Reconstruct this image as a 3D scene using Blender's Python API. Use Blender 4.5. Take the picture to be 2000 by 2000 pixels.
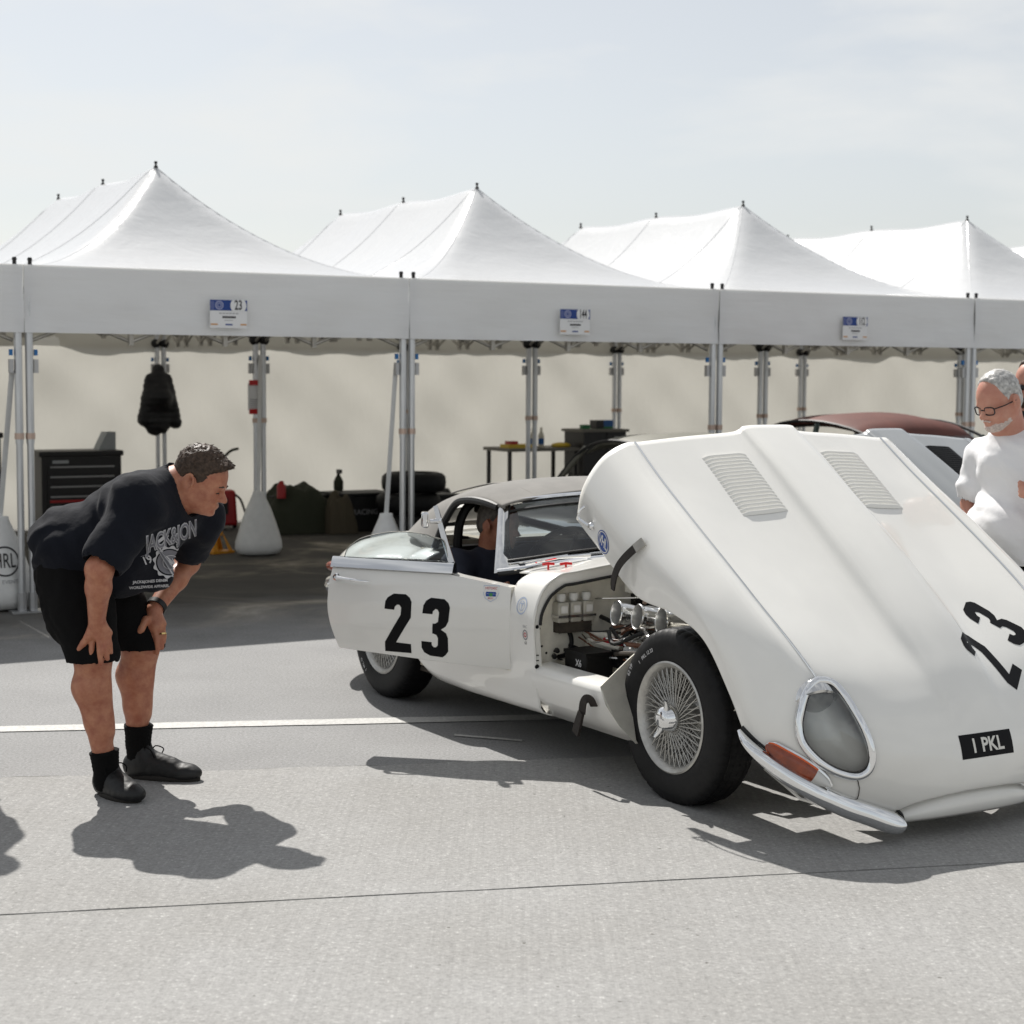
import bpy, bmesh, math, random
import numpy as np
from mathutils import Vector, Matrix, noise as mnoise
from mathutils.bvhtree import BVHTree
from mathutils.geometry import tessellate_polygon

R = math.radians
sc = bpy.context.scene
for o in list(bpy.data.objects):
    bpy.data.objects.remove(o)
COL = sc.collection
rnd = random.Random(7)

# ------------------------------------------------------------------ camera
CAM_H = 1.6027
cd = bpy.data.cameras.new('camera')
cd.lens = 60.48
cd.sensor_width = 36.0
cd.clip_start = 0.05
cd.clip_end = 2000
cd.dof.use_dof = True
cd.dof.focus_distance = 6.35
cd.dof.aperture_fstop = 4.5
cam = bpy.data.objects.new('camera', cd)
cam.matrix_world = Matrix.Translation((0, 0, CAM_H)) @ Matrix.Rotation(R(90 - 4.615), 4, 'X') @ Matrix.Rotation(R(0.337), 4, 'Z')
COL.objects.link(cam)
sc.camera = cam

# ------------------------------------------------------------------ sky, sun, exposure
SUN = Vector((-0.36, 0.78, 1.0)).normalized()
SUN_EL = math.asin(SUN.z)
SUN_AZ = math.atan2(SUN.x, SUN.y)
world = bpy.data.worlds.new('World')
sc.world = world
world.use_nodes = True
wn = world.node_tree
wn.nodes.clear()
def WN(t, **k):
    n = wn.nodes.new(t)
    for a, b in k.items():
        setattr(n, a, b)
    return n
sky = WN('ShaderNodeTexSky', sky_type='NISHITA', sun_disc=False, sun_elevation=SUN_EL, sun_rotation=SUN_AZ,
         altitude=50, air_density=1.0, dust_density=1.0, ozone_density=1.0)
tc = WN('ShaderNodeTexCoord')
mp = WN('ShaderNodeMapping')
mp.inputs['Scale'].default_value = (1.0, 1.0, 3.2)
mp.inputs['Location'].default_value = (0.55, 0.2, 0.1)
wn.links.new(tc.outputs['Generated'], mp.inputs['Vector'])
nz = WN('ShaderNodeTexNoise')
nz.inputs['Scale'].default_value = 4.2
nz.inputs['Detail'].default_value = 7
nz.inputs['Roughness'].default_value = 0.55
nz.inputs['Distortion'].default_value = 0.25
wn.links.new(mp.outputs['Vector'], nz.inputs['Vector'])
cr = WN('ShaderNodeValToRGB')
cr.color_ramp.elements[0].position = 0.46
cr.color_ramp.elements[0].color = (0.26, 0.26, 0.26, 1)
cr.color_ramp.elements[1].position = 0.66
cr.color_ramp.elements[1].color = (0.78, 0.78, 0.78, 1)
wn.links.new(nz.outputs['Fac'], cr.inputs['Fac'])
mx = WN('ShaderNodeMixRGB')
mx.inputs['Color2'].default_value = (8.7, 8.75, 8.6, 1)      # high thin overcast veil
wn.links.new(cr.outputs['Color'], mx.inputs['Fac'])
hs = WN('ShaderNodeHueSaturation')
hs.inputs['Saturation'].default_value = 0.45
wn.links.new(sky.outputs['Color'], hs.inputs['Color'])
wn.links.new(hs.outputs['Color'], mx.inputs['Color1'])
bg = WN('ShaderNodeBackground')
bg.inputs['Strength'].default_value = 0.086
wn.links.new(mx.outputs['Color'], bg.inputs['Color'])
wo = WN('ShaderNodeOutputWorld')
wn.links.new(bg.outputs['Background'], wo.inputs['Surface'])

sl = bpy.data.lights.new('sun', 'SUN')
sl.energy = 4.9
sl.angle = R(0.6)
sl.color = (1.0, 0.963, 0.91)
so = bpy.data.objects.new('sun', sl)
so.rotation_euler = SUN.to_track_quat('Z', 'Y').to_euler()
COL.objects.link(so)

vs = sc.view_settings
vs.view_transform = 'Standard'
vs.look = 'None'
vs.gamma = 1.0
vs.use_curve_mapping = False
vs.exposure = 0.20
sc.render.engine = 'CYCLES'
try:
    sc.cycles.max_bounces = 8
    sc.cycles.transparent_max_bounces = 12
    sc.cycles.caustics_reflective = False
    sc.cycles.caustics_refractive = False
except Exception:
    pass

# ------------------------------------------------------------------ material helpers
MATS = {}
def srgb(r, g, b):
    f = lambda c: ((c / 255.0) / 12.92 if c / 255.0 <= 0.04045 else ((c / 255.0 + 0.055) / 1.055) ** 2.4)
    return (f(r), f(g), f(b))

def mat(name, color=(0.5, 0.5, 0.5), rough=0.5, metal=0.0, spec=0.5, var=0.0, vscale=8.0, bump=0.0, bscale=40.0,
        coat=0.0, trans=0.0, ior=1.45, alpha=1.0, color2=None, detail=6.0, rvar=0.0, sss=0.0, bdist=0.004, transl=0.0,
        emit=None, sheen=0.0, stretch=None):
    m = bpy.data.materials.new(name)
    m.use_nodes = True
    nt = m.node_tree
    b = nt.nodes['Principled BSDF']
    b.inputs['Base Color'].default_value = (*color, 1)
    b.inputs['Roughness'].default_value = rough
    b.inputs['Metallic'].default_value = metal
    b.inputs['Specular IOR Level'].default_value = spec
    b.inputs['IOR'].default_value = ior
    b.inputs['Coat Weight'].default_value = coat
    b.inputs['Coat Roughness'].default_value = 0.04
    b.inputs['Transmission Weight'].default_value = trans
    b.inputs['Alpha'].default_value = alpha
    if sheen:
        b.inputs['Sheen Weight'].default_value = sheen
    if sss:
        b.inputs['Subsurface Weight'].default_value = sss
        b.inputs['Subsurface Radius'].default_value = (0.02, 0.008, 0.004)
        b.inputs['Subsurface Scale'].default_value = 0.5
    tcn = nt.nodes.new('ShaderNodeTexCoord')
    vec = tcn.outputs['Object']
    if stretch:
        mpn = nt.nodes.new('ShaderNodeMapping')
        mpn.inputs['Scale'].default_value = stretch
        nt.links.new(vec, mpn.inputs['Vector'])
        vec = mpn.outputs['Vector']
    if var or rvar or color2:
        n = nt.nodes.new('ShaderNodeTexNoise')
        n.inputs['Scale'].default_value = vscale
        n.inputs['Detail'].default_value = detail
        n.inputs['Roughness'].default_value = 0.6
        nt.links.new(vec, n.inputs['Vector'])
        c2 = color2 if color2 else tuple(max(0, c * (1 - var)) for c in color)
        c1 = color if color2 else tuple(min(1, c * (1 + var * 0.6)) for c in color)
        rp = nt.nodes.new('ShaderNodeValToRGB')
        rp.color_ramp.elements[0].position = 0.33
        rp.color_ramp.elements[0].color = (*c2, 1)
        rp.color_ramp.elements[1].position = 0.67
        rp.color_ramp.elements[1].color = (*c1, 1)
        nt.links.new(n.outputs['Fac'], rp.inputs['Fac'])
        nt.links.new(rp.outputs['Color'], b.inputs['Base Color'])
        if rvar:
            mr = nt.nodes.new('ShaderNodeMapRange')
            mr.inputs['From Min'].default_value = 0.3
            mr.inputs['From Max'].default_value = 0.7
            mr.inputs['To Min'].default_value = max(0.0, rough - rvar)
            mr.inputs['To Max'].default_value = min(1.0, rough + rvar)
            nt.links.new(n.outputs['Fac'], mr.inputs['Value'])
            nt.links.new(mr.outputs['Result'], b.inputs['Roughness'])
    if bump:
        n2 = nt.nodes.new('ShaderNodeTexNoise')
        n2.inputs['Scale'].default_value = bscale
        n2.inputs['Detail'].default_value = 6
        nt.links.new(vec, n2.inputs['Vector'])
        bp = nt.nodes.new('ShaderNodeBump')
        bp.inputs['Strength'].default_value = bump
        bp.inputs['Distance'].default_value = bdist
        nt.links.new(n2.outputs['Fac'], bp.inputs['Height'])
        nt.links.new(bp.outputs['Normal'], b.inputs['Normal'])
    if transl:
        out = nt.nodes['Material Output']
        tr = nt.nodes.new('ShaderNodeBsdfTranslucent')
        tr.inputs['Color'].default_value = (*[c for c in (color2 or color)], 1)
        ms = nt.nodes.new('ShaderNodeMixShader')
        ms.inputs['Fac'].default_value = transl
        nt.links.new(b.outputs['BSDF'], ms.inputs[1])
        nt.links.new(tr.outputs['BSDF'], ms.inputs[2])
        nt.links.new(ms.outputs['Shader'], out.inputs['Surface'])
    if emit:
        b.inputs['Emission Color'].default_value = (*emit[:3], 1)
        b.inputs['Emission Strength'].default_value = emit[3]
    MATS[name] = m
    return m

# ------------------------------------------------------------------ mesh helpers
class MB:
    def __init__(s):
        s.v = []; s.f = []
    def add(s, vs, fs):
        o = len(s.v)
        s.v.extend([tuple(p) for p in vs])
        s.f.extend([tuple(i + o for i in f) for f in fs])
        return s
    def box(s, c, d, rot=None, taper=1.0):
        x, y, z = d[0] / 2, d[1] / 2, d[2] / 2
        P = [(-x, -y, -z), (x, -y, -z), (x, y, -z), (-x, y, -z),
             (-x * taper, -y * taper, z), (x * taper, -y * taper, z), (x * taper, y * taper, z), (-x * taper, y * taper, z)]
        if rot is not None:
            P = [rot @ Vector(p) for p in P]
        P = [(p[0] + c[0], p[1] + c[1], p[2] + c[2]) for p in P]
        return s.add(P, [(3, 2, 1, 0), (4, 5, 6, 7), (0, 1, 5, 4), (1, 2, 6, 5), (2, 3, 7, 6), (3, 0, 4, 7)])
    def grid(s, G, cu=False, cv=False, flip=False):
        nu, nv = len(G), len(G[0])
        vs = [p for r in G for p in r]
        fs = []
        for i in range(nu if cu else nu - 1):
            for j in range(nv if cv else nv - 1):
                a, b = i * nv + j, ((i + 1) % nu) * nv + j
                c, d = ((i + 1) % nu) * nv + (j + 1) % nv, i * nv + (j + 1) % nv
                fs.append((a, d, c, b) if flip else (a, b, c, d))
        return s.add(vs, fs)
    def tube(s, path, r, n=10, caps=True, closed=False):
        path = [Vector(p) for p in path]
        N = len(path)
        rr = r if isinstance(r, (list, tuple)) else [r] * N
        G = []
        up = None
        for i, p in enumerate(path):
            if closed:
                t = path[(i + 1) % N] - path[i - 1]
            else:
                t = path[min(i + 1, N - 1)] - path[max(i - 1, 0)]
            t.normalize()
            if up is None:
                up = Vector((0, 0, 1)) if abs(t.z) < 0.9 else Vector((1, 0, 0))
            a = up - t * up.dot(t)
            if a.length < 1e-5:
                a = t.orthogonal()
            a.normalize()
            up = a
            b = t.cross(a)
            G.append([p + (a * math.cos(2 * math.pi * k / n) + b * math.sin(2 * math.pi * k / n)) * rr[i] for k in range(n)])
        o = len(s.v)
        s.grid(G, cu=closed, cv=True, flip=True)
        if caps and not closed:
            s.f.append(tuple(o + k for k in range(n)))
            s.f.append(tuple(o + (N - 1) * n + k for k in reversed(range(n))))
        return s
    def strip(s, path, widths, thick, normals):
        # flat strap: path pts, width dir = cross(tangent, normal)
        path = [Vector(p) for p in path]
        N = len(path)
        G = []
        for i, p in enumerate(path):
            t = (path[min(i + 1, N - 1)] - path[max(i - 1, 0)]).normalized()
            n = Vector(normals[i]); n = (n - t * n.dot(t)).normalized()
            w = t.cross(n) * (widths[i] / 2 if isinstance(widths, (list, tuple)) else widths / 2)
            h = n * thick / 2
            G.append([p - w - h, p + w - h, p + w + h, p - w + h])
        o = len(s.v)
        s.grid(G, cv=True)
        s.f.append((o + 3, o + 2, o + 1, o)); e = o + (N - 1) * 4
        s.f.append((e, e + 1, e + 2, e + 3))
        return s
    def lathe(s, prof, origin=(0, 0, 0), axis=(0, 0, 1), n=32, close_prof=False):
        ax = Vector(axis).normalized()
        a = ax.orthogonal().normalized(); b = ax.cross(a)
        G = []
        for k in range(n):
            t = 2 * math.pi * k / n
            d = a * math.cos(t) + b * math.sin(t)
            G.append([Vector(origin) + ax * h + d * r for (r, h) in prof])
        s.grid(G, cu=True, cv=close_prof)
        return s
    def prism(s, poly, ax, lo, hi):
        # polygon in the two other axes extruded along axis ax (0,1,2)
        def P(p, w):
            q = list(p); q.insert(ax, w); return tuple(q)
        n = len(poly)
        vs = [P(p, lo) for p in poly] + [P(p, hi) for p in poly]
        tri = tessellate_polygon([[Vector((p[0], p[1], 0)) for p in poly]])
        fs = [tuple(t) for t in tri] + [tuple(i + n for i in reversed(t)) for t in tri]
        fs += [(i, (i + 1) % n, (i + 1) % n + n, i + n) for i in range(n)]
        return s.add(vs, fs)
    def ball(s, c, r, n=16, m=10):
        rx, ry, rz = r if isinstance(r, (list, tuple)) else (r, r, r)
        G = [[(c[0] + rx * math.sin(math.pi * j / m) * math.cos(2 * math.pi * i / n),
               c[1] + ry * math.sin(math.pi * j / m) * math.sin(2 * math.pi * i / n),
               c[2] + rz * math.cos(math.pi * j / m)) for j in range(m + 1)] for i in range(n)]
        return s.grid(G, cu=True)
    def build(s, name, m=None, parent=None, smooth=40, recalc=True, merge=1e-5, M=None):
        me = bpy.data.meshes.new(name)
        vs = s.v if M is None else [tuple(M @ Vector(p)) for p in s.v]
        me.from_pydata([tuple(map(float, p)) for p in vs], [], s.f)
        bm = bmesh.new(); bm.from_mesh(me)
        if merge:
            bmesh.ops.remove_doubles(bm, verts=bm.verts, dist=merge)
        if recalc:
            bmesh.ops.recalc_face_normals(bm, faces=bm.faces)
        bm.to_mesh(me); bm.free()
        me.update()
        if smooth:
            me.shade_smooth()
            me.set_sharp_from_angle(angle=R(smooth))
        if m is not None:
            me.materials.append(MATS[m] if isinstance(m, str) else m)
        o = bpy.data.objects.new(name, me)
        COL.objects.link(o)
        if parent is not None:
            o.parent = parent
        return o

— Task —
Restate each line from the start of the listing through the line bearing "rnd = random.Random(7)" word for word. Drop the pictures.

— Worked solution —
Reconstruct this image as a 3D scene using Blender's Python API. Use Blender 4.5. Take the picture to be 2000 by 2000 pixels.
import bpy, bmesh, math, random
import numpy as np
from mathutils import Vector, Matrix, noise as mnoise
from mathutils.bvhtree import BVHTree
from mathutils.geometry import tessellate_polygon

R = math.radians
sc = bpy.context.scene
for o in list(bpy.data.objects):
    bpy.data.objects.remove(o)
COL = sc.collection
rnd = random.Random(7)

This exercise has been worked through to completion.